Dataset records:
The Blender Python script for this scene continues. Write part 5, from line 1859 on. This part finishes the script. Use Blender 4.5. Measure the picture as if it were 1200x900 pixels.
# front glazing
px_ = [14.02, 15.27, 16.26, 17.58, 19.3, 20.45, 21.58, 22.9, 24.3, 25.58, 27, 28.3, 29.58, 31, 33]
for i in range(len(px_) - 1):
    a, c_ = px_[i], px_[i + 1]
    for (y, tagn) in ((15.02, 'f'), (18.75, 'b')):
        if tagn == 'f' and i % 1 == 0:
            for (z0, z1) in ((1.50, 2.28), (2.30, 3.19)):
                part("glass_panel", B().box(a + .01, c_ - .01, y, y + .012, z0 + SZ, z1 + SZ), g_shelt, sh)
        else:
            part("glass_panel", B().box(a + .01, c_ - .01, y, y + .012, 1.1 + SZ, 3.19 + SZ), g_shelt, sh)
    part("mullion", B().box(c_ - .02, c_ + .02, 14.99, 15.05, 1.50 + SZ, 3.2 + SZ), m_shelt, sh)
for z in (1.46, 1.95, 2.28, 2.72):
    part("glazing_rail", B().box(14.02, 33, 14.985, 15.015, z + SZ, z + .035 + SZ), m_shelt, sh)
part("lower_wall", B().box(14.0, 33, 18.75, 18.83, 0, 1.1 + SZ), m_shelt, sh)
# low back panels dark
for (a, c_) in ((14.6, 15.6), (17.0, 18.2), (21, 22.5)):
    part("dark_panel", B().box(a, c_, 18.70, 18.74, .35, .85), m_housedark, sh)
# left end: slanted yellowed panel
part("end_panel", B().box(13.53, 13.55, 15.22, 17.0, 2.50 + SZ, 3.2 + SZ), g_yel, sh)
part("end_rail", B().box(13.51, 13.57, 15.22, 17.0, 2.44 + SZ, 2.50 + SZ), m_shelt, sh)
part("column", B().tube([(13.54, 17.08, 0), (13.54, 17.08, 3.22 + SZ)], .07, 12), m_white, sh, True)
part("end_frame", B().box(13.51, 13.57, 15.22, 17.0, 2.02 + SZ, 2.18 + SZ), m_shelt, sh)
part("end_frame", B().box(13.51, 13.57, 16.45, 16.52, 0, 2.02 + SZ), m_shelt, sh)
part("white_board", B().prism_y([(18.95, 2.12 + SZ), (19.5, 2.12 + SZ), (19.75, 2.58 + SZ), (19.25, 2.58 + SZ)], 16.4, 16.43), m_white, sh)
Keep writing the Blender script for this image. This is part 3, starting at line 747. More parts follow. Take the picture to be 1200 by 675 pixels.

§ **Directions for this task**:
Reproduce every line above without error.

§ **Reply**:
The Blender Python script for this scene continues. Write part 5, from line 1859 on. This part finishes the script. Use Blender 4.5. Measure the picture as if it were 1200x900 pixels.
# front glazing
px_ = [14.02, 15.27, 16.26, 17.58, 19.3, 20.45, 21.58, 22.9, 24.3, 25.58, 27, 28.3, 29.58, 31, 33]
for i in range(len(px_) - 1):
    a, c_ = px_[i], px_[i + 1]
    for (y, tagn) in ((15.02, 'f'), (18.75, 'b')):
        if tagn == 'f' and i % 1 == 0:
            for (z0, z1) in ((1.50, 2.28), (2.30, 3.19)):
                part("glass_panel", B().box(a + .01, c_ - .01, y, y + .012, z0 + SZ, z1 + SZ), g_shelt, sh)
        else:
            part("glass_panel", B().box(a + .01, c_ - .01, y, y + .012, 1.1 + SZ, 3.19 + SZ), g_shelt, sh)
    part("mullion", B().box(c_ - .02, c_ + .02, 14.99, 15.05, 1.50 + SZ, 3.2 + SZ), m_shelt, sh)
for z in (1.46, 1.95, 2.28, 2.72):
    part("glazing_rail", B().box(14.02, 33, 14.985, 15.015, z + SZ, z + .035 + SZ), m_shelt, sh)
part("lower_wall", B().box(14.0, 33, 18.75, 18.83, 0, 1.1 + SZ), m_shelt, sh)
# low back panels dark
for (a, c_) in ((14.6, 15.6), (17.0, 18.2), (21, 22.5)):
    part("dark_panel", B().box(a, c_, 18.70, 18.74, .35, .85), m_housedark, sh)
# left end: slanted yellowed panel
part("end_panel", B().box(13.53, 13.55, 15.22, 17.0, 2.50 + SZ, 3.2 + SZ), g_yel, sh)
part("end_rail", B().box(13.51, 13.57, 15.22, 17.0, 2.44 + SZ, 2.50 + SZ), m_shelt, sh)
part("column", B().tube([(13.54, 17.08, 0), (13.54, 17.08, 3.22 + SZ)], .07, 12), m_white, sh, True)
part("end_frame", B().box(13.51, 13.57, 15.22, 17.0, 2.02 + SZ, 2.18 + SZ), m_shelt, sh)
part("end_frame", B().box(13.51, 13.57, 16.45, 16.52, 0, 2.02 + SZ), m_shelt, sh)
part("white_board", B().prism_y([(18.95, 2.12 + SZ), (19.5, 2.12 + SZ), (19.75, 2.58 + SZ), (19.25, 2.58 + SZ)], 16.4, 16.43), m_white, sh)
Keep writing the Blender script for this image. This is part 3, starting at line 747. More parts follow. Take the picture to be 1200 by 675 pixels.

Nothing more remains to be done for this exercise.